By Steven H. Rosenfeld, Partner, and Carla Varriale, Partner
In light of the constant growth of the spa and fitness industries and recognizing the liability exposure facing owners, a recent decision by the New York’s Appellate Division, First Department, wherein the court refused to enforce a signed release denying a spa’s motion for summary judgment, is worthy of consideration.

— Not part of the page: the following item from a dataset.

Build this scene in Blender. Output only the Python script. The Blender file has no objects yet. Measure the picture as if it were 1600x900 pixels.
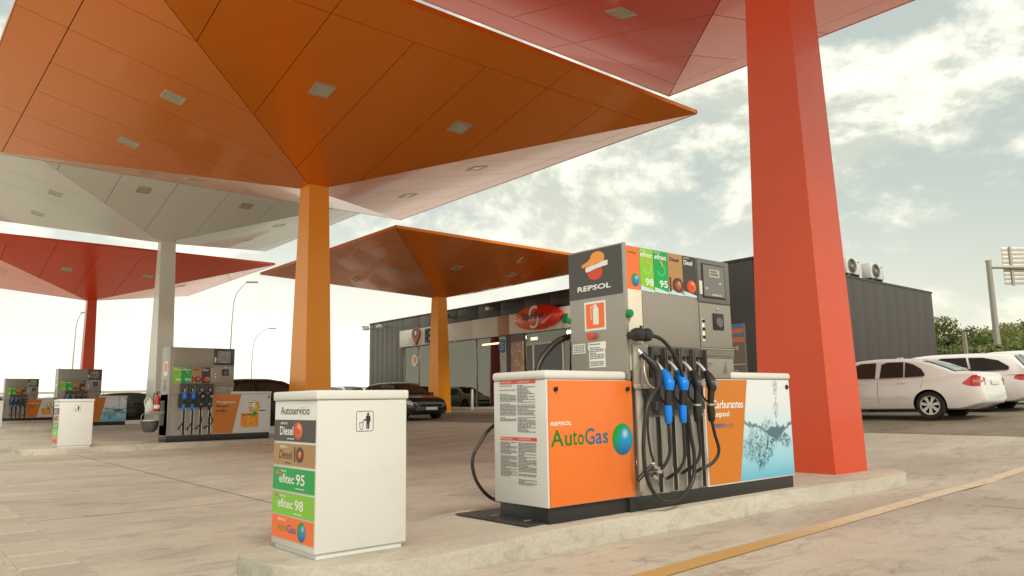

In Debell v Wellbridge Club Mgt. Inc., 2007 NY Slip Op 03833, the plaintiff was injured while participating in member activities at a spa while under the supervision of one of the spa’s trainers. During a complimentary one-hour training session, the trainer had the plaintiff do an upper body arm exercise on a “hang bar” even though the plaintiff had difficulty in using the hang bar and complained that it hurt his upper back, shoulders and neck. During that session, plaintiff tore the rotator cuff in his left shoulder and suffered a herniated disc in his cervical spine. The plaintiff had signed a release in the spa’s membership application which provided:
“[T]he Member hereby assumes all risks associated with the use of the Spa facilities, waives all rights . . . and hereby agrees to release . . . the Spa from the indemnify [sic] the Spa against, any and all claims, including, but not limited to personal injury, including bodily injury and death . . . whether or not based on the acts or omissions of the Spa, arising out of or in any way connected with the use of the Spa facilities . . . .” (emphasis added).
Based on this release, the spa moved for summary judgment dismissing the plaintiff’s action. The First Department found the release void as against public policy citing General Obligation Law §5-326, which provides:
Every covenant, agreement or understanding in or in connection with, or collateral to, any contract, membership application, ticket of admission or similar writing, entered into between the owner or operator of any pool, gymnasium, place of amusement or recreation, or similar establishment and the user of such facilities, pursuant to which such owner or operator receives a fee or other compensation for the use of such facilities, which exempts the said owner or operator from liability for damages caused by or resulting from the negligence of the owner, operator or person in charge of such establishment, or their agents, servants or employees, shall be deemed to be void as against public policy and wholly unenforceable” (emphasis added).
Facilities that are places of instruction and training have been previously found to be outside the scope of the statute (see generally, Lemoine v Cornell Univ., 2 AD3d 1017 [2003], lv denied 2 NY3d 701 [2004]). Here, even though the plaintiff sustained his injury while being instructed by a spa trainer, the court found the instruction ancillary to the other “recreational” activities offered by the spa. The court noted that spa offered various services relating to health and beauty, and access to exercise equipment, a swimming pool, whirlpool, jacuzzi, sauna and steam. Although it offered a free introductory class and four free training sessions, there was no mention of training or instruction in its published advertisements. The court also took note that the plaintiff did not take a training session until nine months after joining the spa and that there was no evidence that the plaintiff enrolled at the spa for the purpose of receiving instruction.